M&S is a ‘buy’ for Share Centre, as it posts first annual profit rise for four years

20th May 2015


As Marks and Spencer posts its first rise in annual profits for four years, Ian Forrest, investment research analyst at The Share Centre, explains what these mean for investors…

This morning, Marks and Spencer reported its full year results, highlighting progress ahead of market expectations. Underlying pre-tax profits rose 6.1% to £661.2m, compared to forecasts of £648m.

Chief executive Marc Bolland commented that the group is transforming “into a stronger, more agile business – putting the right infrastructure, capabilities and talent in place to drive our strategic priorities”, which may reassure investors. The raised profit margin and dividend have been assisted by the increased profitability of its general merchandise and food businesses. Investors should acknowledge that 62 new food stores have been opened and there are plans for further developments.

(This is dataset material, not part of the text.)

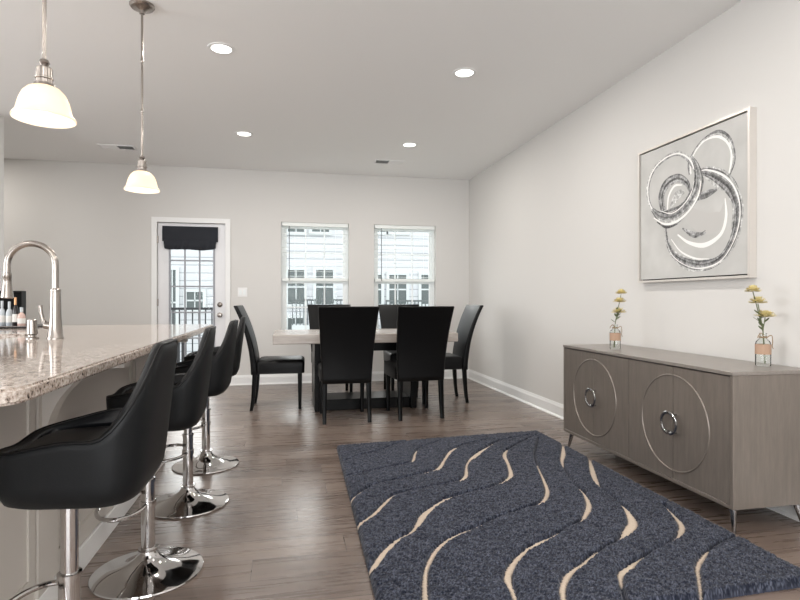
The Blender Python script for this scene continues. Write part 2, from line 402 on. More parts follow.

The general merchandise business, which sells clothing and homewares, also saw its profit margin increase but the company said its sales performance for the year did not meet expectations.  The international business is struggling with the combination of a weak euro and a difficult economic background in some of its markets, but the M&S.com website is expected to build on the growth it saw in the fourth quarter.

Overall sales for the group rose 0.4% to £10.3bn while the final dividend was lifted 7%, making for a total pay-out of 18p for shareholders. These results are generally good for investors, and as a result we continue to recommend Marks and Spencer as a ‘buy’. This is due to the strength of the growing food business, the significant potential to increase profitability in general merchandise, rising disposable incomes and the healthy dividend.